This is a complex term that has a long history within philosophy, psychology and sociology, its specific meaning being contingent on the particular discipline. The term continues to be contested, particularly within psychology and philosophy, where notions of the mind-body split are still debated. Perhaps of most value to multimodality theory is the conception of the embodied self in phenomenology, especially in the work of Husserl and Merleau-Ponty. Here the body is seen as the centre of identity, inseparable from sensory experience and perception.
Embodiment usually refers to how the body and its interactive processes, such as perception or cultural acquisition through the senses, aid, enhance or interfere with the development of the human functioning. Within the context of multimodality the emphasis is on the relationship between physical experience, and multimodal resources, media practices and social spaces. This relationship is an interdependent one where meaning making is grounded in physical experience, through bodily form, gaze, gesture, body posture, facial expression, movement, which shapes the kind of interaction with the environment. Equally, media spaces and social practices are produced through the human body in its material form, the nature of the practices being, in large part, contingent on the forms, practices, and plasticity of the human body. A person can also embody an identity (as the phenomenological approach proposes), or a particular set of identities, by the way one moves, interacts, communicates and perceives.
Embodiment, both in terms of the expressive resources of the body and in terms of embodied identity, can also be conceived of in represented bodies, like avatars, which offer a form of ‘virtual’ embodiment. Such environments offer new ways to ‘embody’ a set of identities outside one’s own physical being, where the virtual avatar acts a tool through which identity can be shaped.

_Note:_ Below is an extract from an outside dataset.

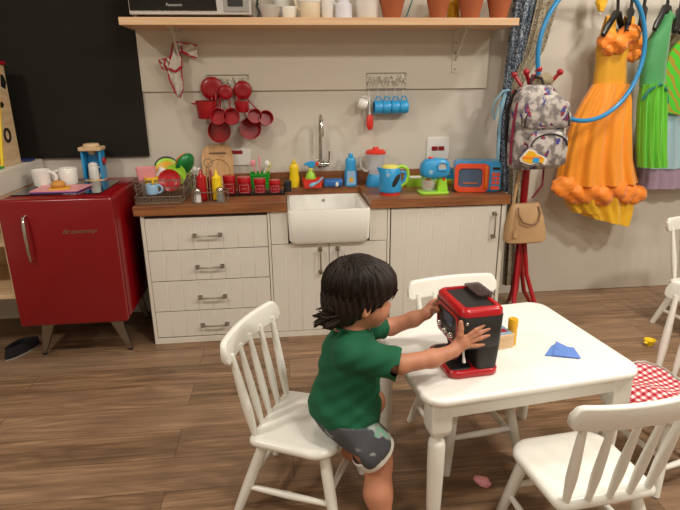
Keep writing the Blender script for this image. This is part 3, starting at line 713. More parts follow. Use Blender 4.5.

Multimodality offers an approach to analysing meaning making that embraces these different modes of interaction that inherently form notions of embodiment: gaze, gesture, posture, movement. While some areas of multimodal research conduct analysis of text-like objects and media forms, embodiment signifies the importance of the human body and its communicative and expressive functions, whether these be banal and everyday, or those through which performance-based art forms such as dance, music and drama are accomplished.
Finnegan (2012) has explored the modes of the body in communication as well as in oral poetry and narrative over many years. There is a longstanding field of work concerned with the semiotics of gesture (eg Kendon, 2004). More recent work has analysed children’s play in terms of the embodied modes at work (Bishop & Burn, 2013)
Key references
Finnegan, R (2002)
Communicating: The Multiple Modes of Human Interconnection.
London: Routledge.
Kendon, A (2004)
Gesture: Visible Action as Utterance.
Cambridge: Cambridge University Press.
Bishop, J & Burn, A (2013)
‘Reasons for Rhythm: Multimodal Perspectives on Musical Play’. In Willett et al, Children, Media And Playground Cultures: Ethnographic studies of school playtimes. Basingstoke: Palgrave MacMillan.